THE REQUEST - Write out each line of the listing as it stands, without the images.
• • •
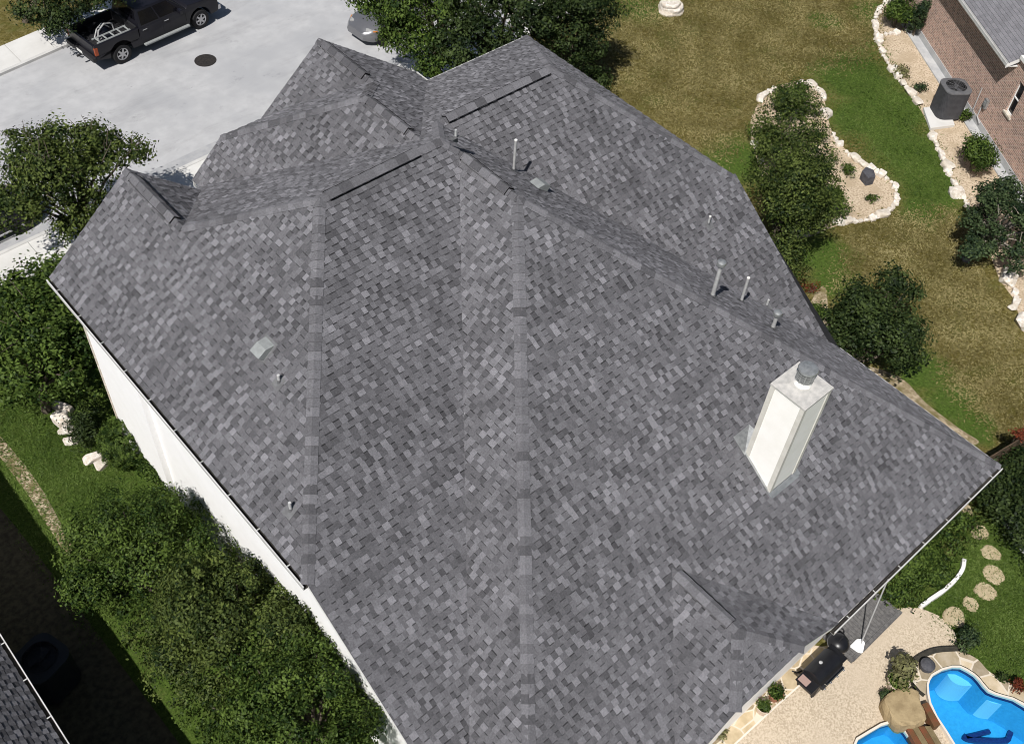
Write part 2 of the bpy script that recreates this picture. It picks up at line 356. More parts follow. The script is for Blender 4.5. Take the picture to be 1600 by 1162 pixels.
def ribbon(mb, pts, wd, z0, z1, mi=0):
    """a kerb or edging that follows a line"""
    P = [Vector((p[0], p[1], 0)) for p in pts]; Lf = []; Rt = []
    for i, p in enumerate(P):
        d = (P[min(i + 1, len(P) - 1)] - P[max(i - 1, 0)]).normalized(); n = Vector((-d.y, d.x, 0)) * wd / 2
        Lf.append(p + n); Rt.append(p - n)
    for i in range(len(P) - 1):
        a, b, c, d = Lf[i], Lf[i + 1], Rt[i + 1], Rt[i]; up = Vector((0, 0, z1)); dn = Vector((0, 0, z0))
        mb.quad(d + up, c + up, b + up, a + up, mi); mb.quad(a + up, b + up, b + dn, a + dn, mi); mb.quad(c + up, d + up, d + dn, c + dn, mi)
    for i in (0, -1): mb.quad(Lf[i] + Vector((0, 0, z1)), Rt[i] + Vector((0, 0, z1)), Rt[i] + Vector((0, 0, z0)), Lf[i] + Vector((0, 0, z0)), mi)
# ================================================================== ground, street, pool
WL = .10                                                    # pool water level
pool_px = [(1452,1064),(1457,1056),(1473,1047),(1489,1042.5),(1501,1043),(1511,1048),(1522,1055),(1529,1062.5),(1535.5,1071),(1544,1080),(1556,1085),(1568.5,1088.6),(1584,1093),(1600,1102.5),
           (1640,1130),(1668,1180),(1650,1240),(1590,1275),(1530,1250),(1505,1195),(1491,1162),(1478,1141),(1464,1120),(1454,1099),(1451,1085),(1450,1071)]
spa_px = [(1360,1144),(1377,1134),(1395,1128.6),(1403,1132),(1414,1144),(1426,1162),(1434,1190),(1420,1222),(1380,1232),(1340,1215),(1330,1180),(1340,1156)]
pool = pix(pool_px, WL); spa = pix(spa_px, WL)
ground = sheet('ground', [(-160, -160), (260, -160), (260, 260), (-160, 260)], 0, MT['lawn'], [pool, spa])
# street with its two kerbs
def kn(x): return 31.35 + .035 * (x - 5)
def kf(x): return 41.5 + .11 * (x - 13)
xs = list(range(-70, 171, 12))
sheet('road', [(x, kn(x)) for x in xs] + [(x, kf(x)) for x in reversed(xs)], .004, MT['road'])
sheet('gutter_pan', [(x, kn(x)) for x in xs] + [(x, kn(x) + .62) for x in reversed(xs)], .008, MT['gutter_pan'])
mb = MB(); ribbon(mb, [(x, kn(x) - .08) for x in xs], .16, 0, .12); ribbon(mb, [(x, kf(x) + .08) for x in xs], .16, 0, .12)
mb.build('kerb', MT['kerb'])['kind'] = 'structure'
def walk(y0, y1, name):
    mb = MB(); x = -70.0
    while x < 170:
        x2 = x + 1.52
        mb.prism([(x, y0(x)), (x2, y0(x2)), (x2, y1(x2)), (x, y1(x))], 0, .11, bottom=False); x = x2 + .018
    mb.build(name, MT['walk'])['kind'] = 'structure'
walk(lambda x: kn(x) - 1.75, lambda x: kn(x) - .165, 'sidewalk')
walk(lambda x: kf(x) + .165, lambda x: kf(x) + 1.75, 'far_sidewalk')
sheet('driveway', [(10.6, 23), (17.2, 23), (18.2, kn(18.2) - 1.77), (9.8, kn(9.8) - 1.77)], .10, MT['walk'])
# left yard: gravel strip
sheet('gravel_strip', smooth_loop(pix([(-60,600),(-20,655),(0,680),(20,704),(40,728),(56,750),(74,778),(92,812),(112,848),(108,868),(96,856),(84,836),(64,806),(46,776),(24,746),(0,714),(-20,690),(-60,640)]), 3), .006, MT['gravel'])
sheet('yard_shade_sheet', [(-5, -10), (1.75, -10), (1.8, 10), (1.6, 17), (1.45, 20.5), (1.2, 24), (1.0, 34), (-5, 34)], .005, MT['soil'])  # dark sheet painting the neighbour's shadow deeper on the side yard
# planting beds
island = smooth_loop(pix([(1172,205),(1183,165),(1205,140),(1241,128),(1270,134),(1286,150),(1292,178),(1303,212),(1330,242),(1360,266),(1390,281),(1401,305),(1390,330),(1360,345),(1310,352),(1250,372),(1215,340),(1192,280)]), 4)
sheet('island_bed', island, .006, MT['sand'])
nbed = pix([(1395,-4),(1378,10),(1369,28),(1368,48),(1372,75),(1384,97),(1405,127),(1424,149),(1440,175),(1455,205),(1466,232),(1480,265),(1494,292),(1512,322),(1540,380),(1562,438),(1586,470),(1596,512),(1640,600)]) + pix([(1760,560),(1620,300),(1585,272),(1440,50),(1405,-20)])
sheet('house_bed', nbed, .006, MT['sand'])
sheet('bare_soil', smooth_loop(pix([(1300,520),(1290,450),(1272,462),(1268,500),(1330,560),(1405,588),(1445,628),(1500,670),(1530,690),(1500,690),(1410,640),(1350,600)]), 3), .005, MT['dirt'])
# patio of exposed aggregate with a band of flagstones along the house
arc = pix([(1340,1020),(1352,1004),(1397,951),(1418,948),(1440,950),(1466,961),(1484,975),(1493,990),(1497,1010),(1527,1031),(1546,1050),(1560,1060),(1578,1069),(1600,1083)], .02)
patio_out = arc + pix([(1680,1125),(1760,1250),(1600,1450),(1200,1500),(960,1330)], .02) + [Vector((10.0, 3.55, .02)), Vector((15.3, 3.55, .02)), Vector((16.2, 3.6, .02))]
sheet('patio', patio_out, .02, MT['patio'], [pool, spa])
fl = pix([(1060,1240),(1147,1163),(1200,1114),(1247,1072),(1290,1034),(1330,1000)], .026)
sheet('flagstone_walk', fl + [Vector((16.0, 3.55, .026)), Vector((8.2, 3.55, .026))], .026, MT['flag'])
mb = MB(); ribbon(mb, fl, .045, .02, .034); mb.build('patio_joint', MT['joint'])['kind'] = 'structure'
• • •
THE SOLUTION -
Write part 2 of the bpy script that recreates this picture. It picks up at line 356. More parts follow. The script is for Blender 4.5. Take the picture to be 1600 by 1162 pixels.
def ribbon(mb, pts, wd, z0, z1, mi=0):
    """a kerb or edging that follows a line"""
    P = [Vector((p[0], p[1], 0)) for p in pts]; Lf = []; Rt = []
    for i, p in enumerate(P):
        d = (P[min(i + 1, len(P) - 1)] - P[max(i - 1, 0)]).normalized(); n = Vector((-d.y, d.x, 0)) * wd / 2
        Lf.append(p + n); Rt.append(p - n)
    for i in range(len(P) - 1):
        a, b, c, d = Lf[i], Lf[i + 1], Rt[i + 1], Rt[i]; up = Vector((0, 0, z1)); dn = Vector((0, 0, z0))
        mb.quad(d + up, c + up, b + up, a + up, mi); mb.quad(a + up, b + up, b + dn, a + dn, mi); mb.quad(c + up, d + up, d + dn, c + dn, mi)
    for i in (0, -1): mb.quad(Lf[i] + Vector((0, 0, z1)), Rt[i] + Vector((0, 0, z1)), Rt[i] + Vector((0, 0, z0)), Lf[i] + Vector((0, 0, z0)), mi)
# ================================================================== ground, street, pool
WL = .10                                                    # pool water level
pool_px = [(1452,1064),(1457,1056),(1473,1047),(1489,1042.5),(1501,1043),(1511,1048),(1522,1055),(1529,1062.5),(1535.5,1071),(1544,1080),(1556,1085),(1568.5,1088.6),(1584,1093),(1600,1102.5),
           (1640,1130),(1668,1180),(1650,1240),(1590,1275),(1530,1250),(1505,1195),(1491,1162),(1478,1141),(1464,1120),(1454,1099),(1451,1085),(1450,1071)]
spa_px = [(1360,1144),(1377,1134),(1395,1128.6),(1403,1132),(1414,1144),(1426,1162),(1434,1190),(1420,1222),(1380,1232),(1340,1215),(1330,1180),(1340,1156)]
pool = pix(pool_px, WL); spa = pix(spa_px, WL)
ground = sheet('ground', [(-160, -160), (260, -160), (260, 260), (-160, 260)], 0, MT['lawn'], [pool, spa])
# street with its two kerbs
def kn(x): return 31.35 + .035 * (x - 5)
def kf(x): return 41.5 + .11 * (x - 13)
xs = list(range(-70, 171, 12))
sheet('road', [(x, kn(x)) for x in xs] + [(x, kf(x)) for x in reversed(xs)], .004, MT['road'])
sheet('gutter_pan', [(x, kn(x)) for x in xs] + [(x, kn(x) + .62) for x in reversed(xs)], .008, MT['gutter_pan'])
mb = MB(); ribbon(mb, [(x, kn(x) - .08) for x in xs], .16, 0, .12); ribbon(mb, [(x, kf(x) + .08) for x in xs], .16, 0, .12)
mb.build('kerb', MT['kerb'])['kind'] = 'structure'
def walk(y0, y1, name):
    mb = MB(); x = -70.0
    while x < 170:
        x2 = x + 1.52
        mb.prism([(x, y0(x)), (x2, y0(x2)), (x2, y1(x2)), (x, y1(x))], 0, .11, bottom=False); x = x2 + .018
    mb.build(name, MT['walk'])['kind'] = 'structure'
walk(lambda x: kn(x) - 1.75, lambda x: kn(x) - .165, 'sidewalk')
walk(lambda x: kf(x) + .165, lambda x: kf(x) + 1.75, 'far_sidewalk')
sheet('driveway', [(10.6, 23), (17.2, 23), (18.2, kn(18.2) - 1.77), (9.8, kn(9.8) - 1.77)], .10, MT['walk'])
# left yard: gravel strip
sheet('gravel_strip', smooth_loop(pix([(-60,600),(-20,655),(0,680),(20,704),(40,728),(56,750),(74,778),(92,812),(112,848),(108,868),(96,856),(84,836),(64,806),(46,776),(24,746),(0,714),(-20,690),(-60,640)]), 3), .006, MT['gravel'])
sheet('yard_shade_sheet', [(-5, -10), (1.75, -10), (1.8, 10), (1.6, 17), (1.45, 20.5), (1.2, 24), (1.0, 34), (-5, 34)], .005, MT['soil'])  # dark sheet painting the neighbour's shadow deeper on the side yard
# planting beds
island = smooth_loop(pix([(1172,205),(1183,165),(1205,140),(1241,128),(1270,134),(1286,150),(1292,178),(1303,212),(1330,242),(1360,266),(1390,281),(1401,305),(1390,330),(1360,345),(1310,352),(1250,372),(1215,340),(1192,280)]), 4)
sheet('island_bed', island, .006, MT['sand'])
nbed = pix([(1395,-4),(1378,10),(1369,28),(1368,48),(1372,75),(1384,97),(1405,127),(1424,149),(1440,175),(1455,205),(1466,232),(1480,265),(1494,292),(1512,322),(1540,380),(1562,438),(1586,470),(1596,512),(1640,600)]) + pix([(1760,560),(1620,300),(1585,272),(1440,50),(1405,-20)])
sheet('house_bed', nbed, .006, MT['sand'])
sheet('bare_soil', smooth_loop(pix([(1300,520),(1290,450),(1272,462),(1268,500),(1330,560),(1405,588),(1445,628),(1500,670),(1530,690),(1500,690),(1410,640),(1350,600)]), 3), .005, MT['dirt'])
# patio of exposed aggregate with a band of flagstones along the house
arc = pix([(1340,1020),(1352,1004),(1397,951),(1418,948),(1440,950),(1466,961),(1484,975),(1493,990),(1497,1010),(1527,1031),(1546,1050),(1560,1060),(1578,1069),(1600,1083)], .02)
patio_out = arc + pix([(1680,1125),(1760,1250),(1600,1450),(1200,1500),(960,1330)], .02) + [Vector((10.0, 3.55, .02)), Vector((15.3, 3.55, .02)), Vector((16.2, 3.6, .02))]
sheet('patio', patio_out, .02, MT['patio'], [pool, spa])
fl = pix([(1060,1240),(1147,1163),(1200,1114),(1247,1072),(1290,1034),(1330,1000)], .026)
sheet('flagstone_walk', fl + [Vector((16.0, 3.55, .026)), Vector((8.2, 3.55, .026))], .026, MT['flag'])
mb = MB(); ribbon(mb, fl, .045, .02, .034); mb.build('patio_joint', MT['joint'])['kind'] = 'structure'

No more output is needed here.